* **Directions**: Look for the line containing "Reconstruct this image" and the line containing "nt = W.node_tree; nt.nodes.clear()"; retype them and all lines between, exactly, and leave out the pictures.

* **Raw records**:
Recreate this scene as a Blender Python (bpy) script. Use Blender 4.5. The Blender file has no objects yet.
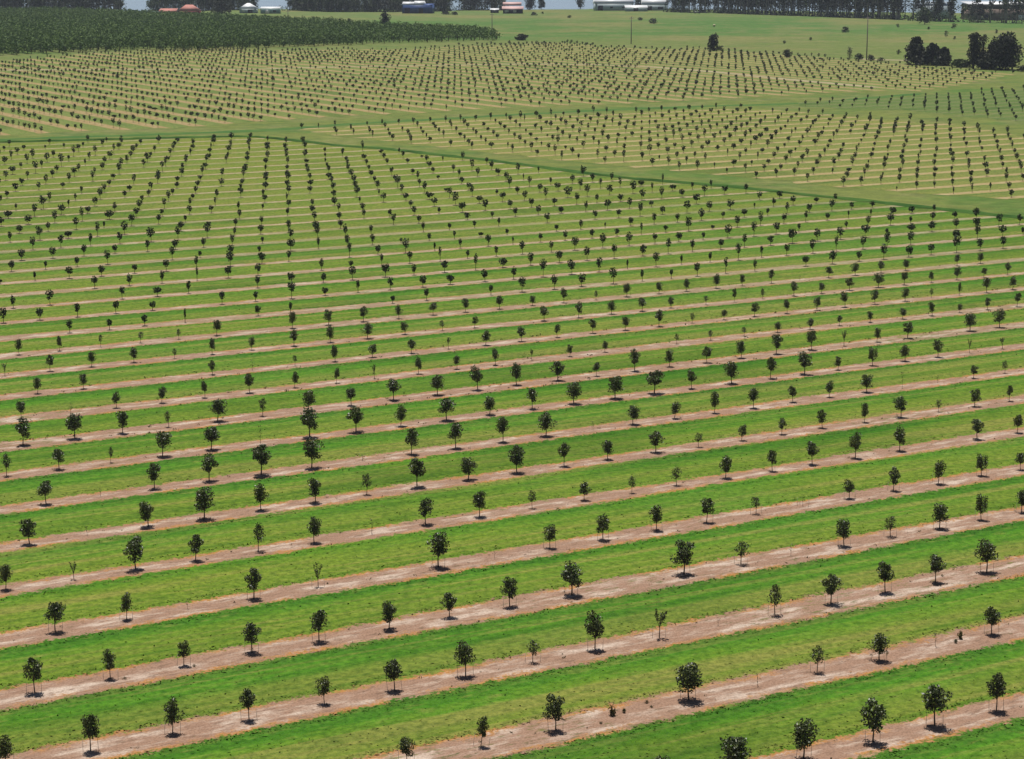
import bpy, bmesh, math, random
import numpy as np

# ------------------------------------------------------------------ survey of the orchard (metres)
FPX, PIT, CAMH, YAW = 2070.0, 0.20225848, 36.474, 0.53381302
CY, SY = math.cos(YAW), math.sin(YAW)
ROW, V0 = 8.8642831, 79.8153195          # row spacing, first row
COFF = 158.3                             # rows of the turned block run at right angles
# row, distance along the row, height, crown width, fullness
TREES = [(-1,49.6,1.81,0.94,1), (-1,53.6,1.98,1.36,1), (-1,57.6,1.92,1.16,1), (-1,61.7,2.16,1.16,1), (-1,65.7,2.20,1.23,1), (-1,69.6,1.99,0.93,1),
         (0,41.5,1.35,0.67,1), (0,45.5,1.51,0.56,1), (0,49.6,1.86,0.94,1), (0,57.5,1.95,1.31,1), (0,61.7,0.76,0.18,0.2), (0,65.6,1.51,0.71,0.7),
         (0,69.6,1.52,0.95,1), (0,73.7,0.78,0.24,0.4), (0,77.7,1.59,0.88,1), (1,25.5,1.52,0.86,1), (1,29.5,1.88,0.84,1), (1,33.6,1.79,0.76,1),
         (1,37.5,1.68,0.75,1), (1,41.6,1.43,0.68,1), (1,45.5,1.68,0.89,1), (1,49.6,1.86,0.97,1), (1,53.7,1.28,0.63,0.6), (1,57.6,2.13,0.96,1),
         (1,61.7,1.83,0.85,0.35), (1,65.7,0.48,0.17,0.2), (1,69.6,1.86,0.85,0.5), (1,73.6,1.84,1.08,1), (1,77.7,1.90,0.99,1), (1,81.6,1.73,0.96,1),
         (1,85.6,2.01,1.24,1), (2,29.7,1.89,0.91,1), (2,33.7,1.52,0.71,1), (2,37.7,1.39,0.65,1), (2,41.6,1.69,1.00,1), (2,45.5,1.86,0.95,1),
         (2,49.7,1.67,0.97,1), (2,53.6,1.52,0.84,1), (2,57.5,1.77,0.89,1), (2,61.7,1.91,1.31,1), (2,69.7,2.12,1.32,1), (2,73.9,1.55,0.84,0.7),
         (2,77.7,0.76,0.31,0.3), (2,81.9,1.81,0.94,1), (2,85.8,1.41,0.80,0.7), (2,89.8,1.70,1.05,1), (2,93.6,1.78,0.82,1), (2,97.2,1.59,0.83,1),
         (3,33.7,1.84,0.96,1), (3,37.8,1.53,0.70,1), (3,41.5,0.66,0.21,0.2), (3,45.5,1.89,1.01,1), (3,49.7,1.53,0.66,0.2), (3,57.7,2.24,1.25,1),
         (3,61.6,0.61,0.19,0.2), (3,65.7,1.54,0.78,1), (3,69.6,1.67,0.92,1), (3,73.8,1.70,0.89,1), (3,77.7,1.71,0.85,1), (3,81.8,1.27,0.63,0.6),
         (3,85.7,0.83,0.30,0.4), (3,89.7,1.34,0.77,1), (3,93.7,1.70,0.78,1), (3,97.7,1.70,0.84,1), (3,101.9,1.61,0.86,1), (3,105.6,1.36,0.69,1),
         (4,33.7,1.59,0.76,1), (4,37.8,1.22,0.60,0.15), (4,41.7,2.12,1.21,1), (4,45.5,1.71,0.92,1), (4,49.7,1.87,0.78,0.6), (4,53.5,1.68,0.87,1),
         (4,57.6,1.03,0.32,0.15), (4,61.6,1.80,1.01,1), (4,65.6,1.79,0.91,1), (4,69.7,1.25,0.54,0.6), (4,73.8,1.32,0.77,1), (4,77.7,1.24,0.55,0.6),
         (4,81.6,1.34,0.70,0.6), (4,85.8,1.62,0.89,1), (4,89.9,1.67,0.72,1), (4,93.6,1.75,0.91,1), (4,97.6,1.93,0.96,1), (4,101.9,1.83,0.94,1),
         (4,109.7,1.65,1.00,1), (4,113.8,1.48,0.74,1), (5,37.9,1.71,1.04,1), (5,41.7,0.79,0.19,0.3), (5,45.8,1.79,1.14,1), (5,49.7,2.15,1.32,1),
         (5,53.8,1.84,0.92,1), (5,57.8,1.81,1.02,1), (5,61.7,1.52,0.66,0.7), (5,65.7,2.10,1.22,1), (5,69.8,1.68,1.17,1), (5,73.8,2.02,1.17,1),
         (5,77.8,1.83,0.82,1), (5,81.6,1.49,0.83,1), (5,85.9,1.70,1.08,1), (5,89.7,1.11,0.61,0.6), (5,93.8,1.31,0.63,1), (5,97.7,1.28,0.68,1),
         (5,101.8,1.49,0.75,1), (5,106.0,1.64,0.60,1), (5,109.7,1.72,1.05,1), (5,113.7,1.05,0.45,1), (5,117.7,1.50,0.87,1), (5,121.6,1.38,0.58,1),
         (6,41.9,1.69,0.98,1), (6,45.8,0.76,0.26,0.3), (6,49.7,1.91,0.98,1), (6,53.8,1.97,1.17,1), (6,57.7,2.29,1.52,1), (6,61.7,2.25,1.36,1),
         (6,65.9,0.54,0.40,0.15), (6,69.9,2.03,1.03,1), (6,73.7,2.04,1.04,1), (6,77.8,2.01,0.96,1), (6,81.6,1.92,1.20,1), (6,86.0,0.71,0.16,0.3),
         (6,89.7,1.54,0.99,1), (6,93.8,1.37,0.80,1), (6,97.7,1.83,0.71,1), (6,101.6,1.72,0.86,1), (6,105.8,1.41,0.75,1), (6,109.7,1.41,0.67,1),
         (6,113.7,1.57,1.06,1), (6,117.7,1.40,0.22,0.2), (6,121.6,0.67,0.30,0.3), (6,125.7,1.17,0.70,1), (6,129.6,1.18,0.49,1), (7,41.9,1.69,0.75,0.5),
         (7,45.8,1.62,0.94,1), (7,49.7,1.23,0.40,0.5), (7,53.7,1.97,1.19,1), (7,57.6,1.81,1.17,1), (7,61.6,1.48,0.34,0.4), (7,65.7,2.31,1.45,1),
         (7,69.7,2.09,1.33,1), (7,73.6,1.69,0.89,1), (7,77.7,1.85,1.32,1), (7,81.7,1.51,1.01,1), (7,85.8,1.79,0.94,1), (7,89.8,1.87,1.24,1),
         (7,93.9,1.97,1.30,1), (7,97.8,2.08,1.53,1), (7,101.8,1.64,0.82,1), (7,106.0,2.00,1.22,1), (7,110.3,1.96,0.88,1), (7,114.0,2.00,1.33,1),
         (7,117.8,1.26,0.67,1), (7,121.8,1.73,0.86,1), (7,125.7,1.51,0.92,1), (7,129.7,1.68,0.93,1), (7,133.6,1.51,0.51,0.4), (7,137.7,1.14,0.71,0.2),
         (8,45.9,2.02,1.18,1), (8,50.0,1.97,1.27,1), (8,53.8,1.89,0.97,1), (8,57.7,1.34,0.55,0.6), (8,61.8,1.88,1.24,1), (8,65.7,1.51,0.65,0.6),
         (8,69.8,1.69,1.06,1), (8,73.6,1.54,0.83,1), (8,77.6,1.84,1.15,1), (8,81.7,1.74,1.16,1), (8,85.7,2.07,1.03,1), (8,89.6,1.95,0.97,1),
         (8,93.7,1.82,1.23,1), (8,97.7,1.28,0.62,1), (8,101.8,1.95,1.03,1), (8,105.7,1.60,0.77,1), (8,109.7,1.52,0.87,1), (8,113.7,1.67,0.88,1),
         (8,117.8,2.00,1.05,1), (8,121.9,1.93,0.99,1), (8,125.8,1.42,0.76,0.4), (8,129.8,1.42,0.67,1), (8,133.7,1.64,1.02,1), (8,137.6,0.59,0.25,0.2),
         (8,141.7,1.81,1.19,1), (8,145.7,1.90,1.15,1), (9,48.6,1.48,0.76,1), (9,52.7,0.83,0.41,0.4), (9,56.6,1.34,0.66,1), (9,60.5,1.39,0.67,1),
         (9,64.4,1.47,0.59,1), (9,68.4,1.73,0.81,1), (9,72.6,1.40,0.60,1), (9,76.6,1.33,0.52,1), (9,80.3,1.21,0.57,0.3), (9,84.6,1.48,0.67,1),
         (9,88.6,1.26,0.63,1), (9,92.5,1.54,0.68,1), (9,96.5,1.18,0.46,0.4), (9,100.5,1.12,0.56,1), (9,104.5,1.06,0.56,1), (9,112.7,1.04,0.43,1),
         (9,116.6,1.05,0.53,1), (9,120.7,0.94,0.54,1), (9,124.8,1.05,0.69,1), (9,128.8,1.10,0.70,1), (9,132.6,1.07,0.60,1), (9,136.6,1.20,0.71,1),
         (9,140.8,1.16,0.72,1), (9,144.8,1.52,0.78,1), (9,148.6,0.93,0.57,1), (9,152.5,1.34,0.68,1), (9,156.6,1.53,0.74,1), (10,52.8,1.42,0.68,1),
         (10,56.8,1.35,0.69,1), (10,68.7,1.31,0.67,1), (10,72.5,0.98,0.36,0.4), (10,76.7,1.03,0.41,0.5), (10,80.7,1.51,0.69,1), (10,84.6,1.30,0.79,1),
         (10,88.6,1.35,0.79,1), (10,92.6,1.25,0.57,0.4), (10,96.6,1.45,0.86,1), (10,100.6,1.46,0.82,1), (10,104.7,1.34,0.63,1), (10,108.8,1.47,0.79,1),
         (10,112.6,1.39,0.79,1), (10,116.7,1.69,0.90,1), (10,120.7,1.10,0.46,1), (10,124.7,1.06,0.66,1), (10,128.6,1.49,0.83,1), (10,132.8,1.50,0.73,1),
         (10,136.8,1.52,0.74,1), (10,140.6,1.71,0.90,1), (10,144.6,1.62,0.80,1), (10,148.8,1.48,0.86,1), (10,152.7,1.13,0.44,1), (10,156.7,1.45,0.38,1),
         (10,160.6,1.78,0.89,1), (10,164.7,1.45,0.89,1), (11,52.7,1.28,0.62,0.4), (11,56.8,1.51,0.67,1), (11,60.7,1.42,0.72,1), (11,64.7,1.39,0.73,1),
         (11,68.6,1.00,0.46,0.5), (11,72.4,1.53,0.65,1), (11,76.4,1.27,0.61,1), (11,80.7,1.56,0.86,1), (11,84.5,1.62,0.77,1), (11,88.5,1.57,0.97,1),
         (11,92.7,1.30,0.78,1), (11,96.8,1.07,0.54,1), (11,100.4,1.20,0.60,1), (11,108.6,1.55,0.97,1), (11,112.7,1.61,0.82,1), (11,116.8,1.38,0.88,1),
         (11,120.6,1.46,0.89,1), (11,124.4,1.20,0.69,1), (11,128.9,1.03,0.53,1), (11,132.6,1.53,0.48,1), (11,136.5,1.18,0.49,1), (11,140.8,1.63,0.88,1),
         (11,144.5,1.22,0.72,1), (11,148.6,1.45,0.95,1), (11,152.8,1.62,1.18,1), (11,156.6,1.55,0.79,1), (11,160.5,1.29,0.63,1), (11,164.4,1.52,0.81,1),
         (11,168.5,1.17,0.64,1), (11,172.4,1.46,0.70,1), (12,56.8,1.53,0.65,1), (12,60.7,1.43,0.56,1), (12,64.7,1.26,0.38,0.5), (12,68.7,1.16,0.53,1),
         (12,72.6,1.05,0.48,0.5), (12,76.5,1.58,0.83,1), (12,84.6,1.73,0.80,1), (12,88.6,1.58,0.86,1), (12,92.5,1.59,0.86,1), (12,96.5,1.43,0.67,1),
         (12,100.6,1.37,0.83,1), (12,104.4,1.51,0.73,1), (12,108.5,1.45,0.79,1), (12,112.6,1.10,0.69,1), (12,116.6,1.60,0.75,1), (12,120.6,1.04,0.49,1),
         (12,124.6,1.52,0.88,1), (12,128.9,1.33,0.72,1), (12,132.6,1.39,0.72,1), (12,136.7,1.62,0.84,1), (12,140.3,1.36,0.62,1), (12,144.5,1.64,0.74,1),
         (12,148.5,0.64,0.29,0.3), (12,152.7,1.39,0.87,1), (12,156.7,1.49,0.94,1), (12,160.6,1.47,0.83,1), (12,164.5,1.34,0.83,1), (12,172.5,1.45,0.79,1),
         (12,176.3,1.34,0.79,1)]
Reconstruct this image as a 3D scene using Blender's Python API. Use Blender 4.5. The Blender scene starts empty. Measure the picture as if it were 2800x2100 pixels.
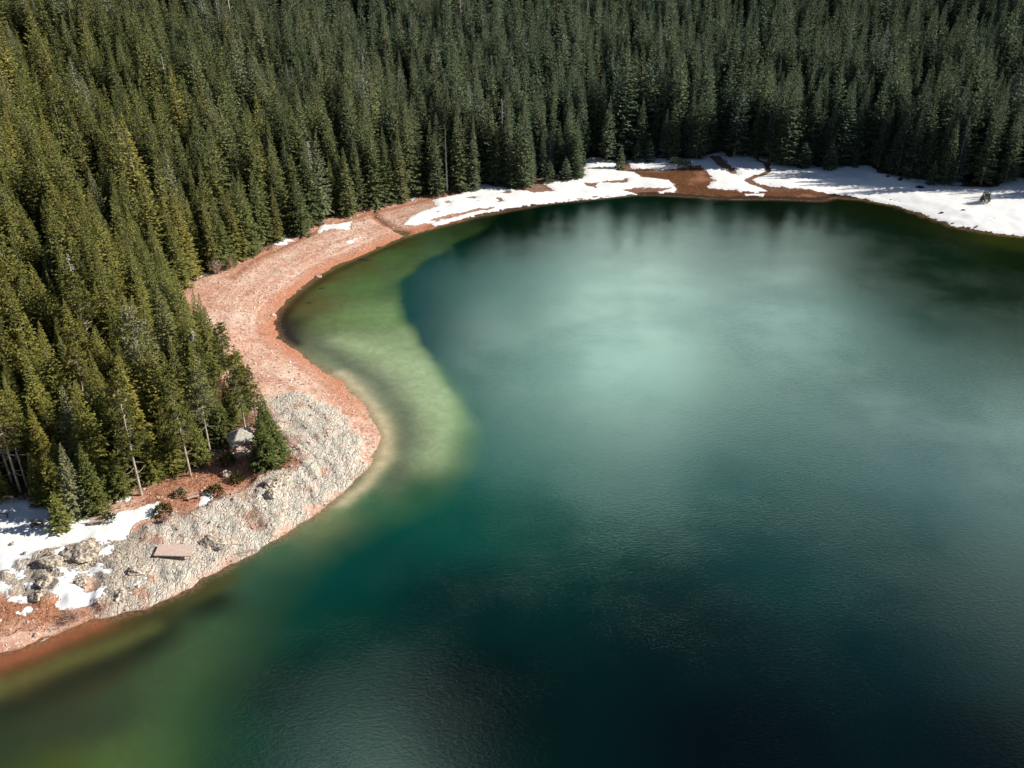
import bpy, math, random
import numpy as np
from mathutils import Vector, Matrix, Euler
R = math.radians
rng = np.random.default_rng(7)
random.seed(7)
S = bpy.context.scene
C = S.collection

# ------------------------------------------------------------------ camera
CAM_H, PITCH, FPX = 85.0, R(30.0), 2054.0      # FPX: focal length for a picture 2212 px wide
cd = bpy.data.cameras.new('camera'); cam = bpy.data.objects.new('camera', cd); C.objects.link(cam)
cam.location = (0, 0, CAM_H); cam.rotation_euler = (R(90) - PITCH, 0, 0)
cd.sensor_width = 36; cd.lens = 36 * FPX / 2212; cd.clip_start = .5; cd.clip_end = 6000
S.camera = cam
S.view_settings.view_transform = 'Standard'; S.view_settings.look = 'None'
S.view_settings.exposure = 0.44; S.view_settings.gamma = 1

# ------------------------------------------------------------------ sky and sun
SUN_AZ, SUN_EL = R(5), R(31)                  # azimuth counted from +X towards +Y
sv = Vector((math.cos(SUN_AZ) * math.cos(SUN_EL), math.sin(SUN_AZ) * math.cos(SUN_EL), math.sin(SUN_EL)))
sl = bpy.data.lights.new('sun', 'SUN'); sl.energy = 5.0; sl.angle = R(.5); sl.color = (1, .93, .82)
so = bpy.data.objects.new('sun', sl); C.objects.link(so)
so.rotation_euler = (-sv).to_track_quat('-Z', 'Y').to_euler()
W = bpy.data.worlds.new('World'); S.world = W; W.use_nodes = True
nt = W.node_tree; nt.nodes.clear()


class NT:
    """small node-tree writer"""
    def __init__(s, t): s.t = t
    def n(s, kind, ins=None, **kw):
        nd = s.t.nodes.new(kind)
        for k, v in kw.items(): setattr(nd, k, v)
        for k, v in (ins or {}).items():
            sock = nd.inputs[k]
            if isinstance(v, bpy.types.NodeSocket): s.t.links.new(v, sock)
            else: sock.default_value = v
        return nd
    def math(s, op, a, b=0.0, c=0.0, clamp=False):
        return s.n('ShaderNodeMath', {0: a, 1: b, 2: c}, operation=op, use_clamp=clamp).outputs[0]
    def mix(s, f, a, b, blend='MIX'):
        nd = s.n('ShaderNodeMix', data_type='RGBA', blend_type=blend)
        for i, v in ((0, f), (6, a), (7, b)):
            if isinstance(v, bpy.types.NodeSocket): s.t.links.new(v, nd.inputs[i])
            elif i == 0: nd.inputs[0].default_value = v
            else: nd.inputs[i].default_value = (*v, 1)
        return nd.outputs[2]
    def ramp(s, v, a, b, lo=0., hi=1., smooth=True):
        nd = s.n('ShaderNodeMapRange', {0: v, 1: a, 2: b, 3: lo, 4: hi}, interpolation_type='SMOOTHSTEP' if smooth else 'LINEAR')
        return nd.outputs[0]
    def noise(s, vec, scale, detail=3., rough=.55, dist=0.):
        return s.n('ShaderNodeTexNoise', {'Vector': vec, 'Scale': scale, 'Detail': detail, 'Roughness': rough, 'Distortion': dist}).outputs['Fac']
    def vor(s, vec, scale, feature='F1', out='Distance', rnd=1.):
        return s.n('ShaderNodeTexVoronoi', {'Vector': vec, 'Scale': scale, 'Randomness': rnd}, feature=feature).outputs[out]
    def attr(s, name, out='Fac'):
        return s.n('ShaderNodeAttribute', attribute_name=name).outputs[out]


w = NT(nt)
sky = w.n('ShaderNodeTexSky', sky_type='NISHITA', sun_disc=False, sun_elevation=SUN_EL, sun_rotation=R(90) - SUN_AZ, altitude=1400., air_density=1., dust_density=.6)
tc = w.n('ShaderNodeTexCoord').outputs['Generated']


def sky_dir(px, py):
    """the direction in the sky that calm water mirrors towards a place in the picture"""
    v = ray(px, py); return (v.x, v.y, -v.z)


def ray(px, py):
    x, y = (px - 1106) / FPX, (829.5 - py) / FPX
    c_, s_ = math.cos(PITCH), math.sin(PITCH)
    v = Vector((x, c_ + y * s_, -s_ + y * c_)); v.normalize(); return v


nz1 = w.noise(tc, 3.2, 6., .6, .4)
cl = None
# broken cloud banks: (direction in the sky, half-angle deg, strength)
CLOUDS = [((1380, 760), 9, .8), ((1150, 800), 7, .45), ((1640, 745), 7.5, .6), ((1930, 795), 8, .62), ((2260, 860), 8.5, .55), ((2380, 1160), 11, .22), ((790, 1790), 6.5, .6), ((1700, 1000), 9, .06)]
for (p, a, st) in CLOUDS:
    dv = sky_dir(*p)
    dot = w.n('ShaderNodeVectorMath', {0: tc, 1: dv}, operation='DOT_PRODUCT').outputs['Value']
    m_ = w.ramp(dot, math.cos(R(a)), 1.0, 0., st)
    cl = m_ if cl is None else w.math('MAXIMUM', cl, m_)
cl = w.math('MULTIPLY', cl, w.ramp(nz1, .25, .6, .55, 1.1))
sepz = w.n('ShaderNodeSeparateXYZ', {0: tc}).outputs[2]
CLOUD_RAD = 108.0
sc = w.mix(cl, sky.outputs[0], (CLOUD_RAD * .93, CLOUD_RAD, CLOUD_RAD * .97))
bg = w.n('ShaderNodeBackground', {'Color': sc, 'Strength': .05})
w.n('ShaderNodeOutputWorld', {'Surface': bg.outputs[0]})

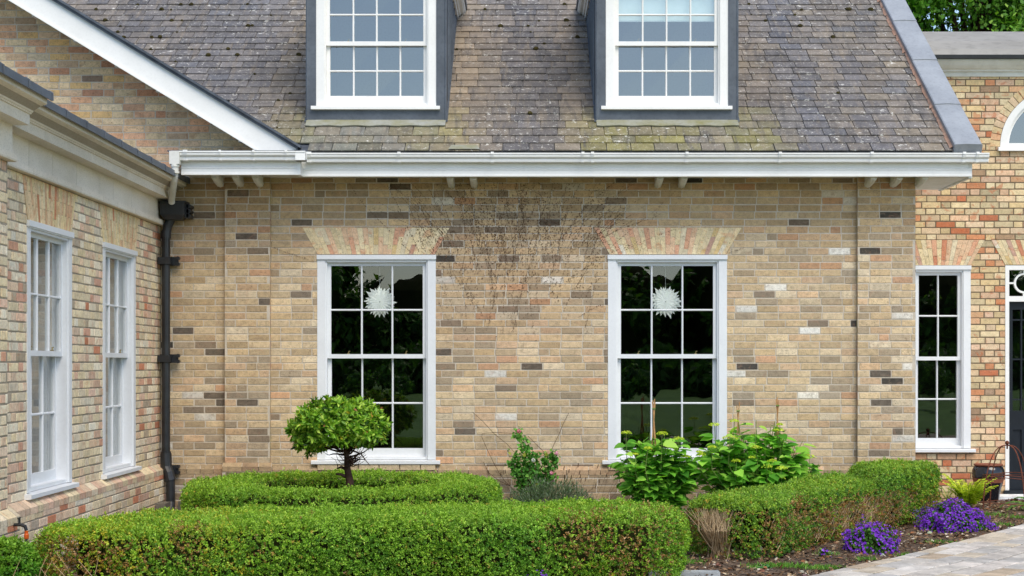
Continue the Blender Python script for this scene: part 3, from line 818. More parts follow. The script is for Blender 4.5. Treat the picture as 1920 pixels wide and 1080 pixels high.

* **Output below**:
Reconstruct this image as a 3D scene using Blender's Python API. Use Blender 4.5. The Blender scene starts empty. Measure the picture as if it were 2800x2100 pixels.
import bpy, math, random
import numpy as np
from mathutils import Vector, Matrix, Euler
R = math.radians
rng = np.random.default_rng(7)
random.seed(7)
S = bpy.context.scene
C = S.collection

# ------------------------------------------------------------------ camera
CAM_H, PITCH, FPX = 85.0, R(30.0), 2054.0      # FPX: focal length for a picture 2212 px wide
cd = bpy.data.cameras.new('camera'); cam = bpy.data.objects.new('camera', cd); C.objects.link(cam)
cam.location = (0, 0, CAM_H); cam.rotation_euler = (R(90) - PITCH, 0, 0)
cd.sensor_width = 36; cd.lens = 36 * FPX / 2212; cd.clip_start = .5; cd.clip_end = 6000
S.camera = cam
S.view_settings.view_transform = 'Standard'; S.view_settings.look = 'None'
S.view_settings.exposure = 0.44; S.view_settings.gamma = 1

# ------------------------------------------------------------------ sky and sun
SUN_AZ, SUN_EL = R(5), R(31)                  # azimuth counted from +X towards +Y
sv = Vector((math.cos(SUN_AZ) * math.cos(SUN_EL), math.sin(SUN_AZ) * math.cos(SUN_EL), math.sin(SUN_EL)))
sl = bpy.data.lights.new('sun', 'SUN'); sl.energy = 5.0; sl.angle = R(.5); sl.color = (1, .93, .82)
so = bpy.data.objects.new('sun', sl); C.objects.link(so)
so.rotation_euler = (-sv).to_track_quat('-Z', 'Y').to_euler()
W = bpy.data.worlds.new('World'); S.world = W; W.use_nodes = True
nt = W.node_tree; nt.nodes.clear()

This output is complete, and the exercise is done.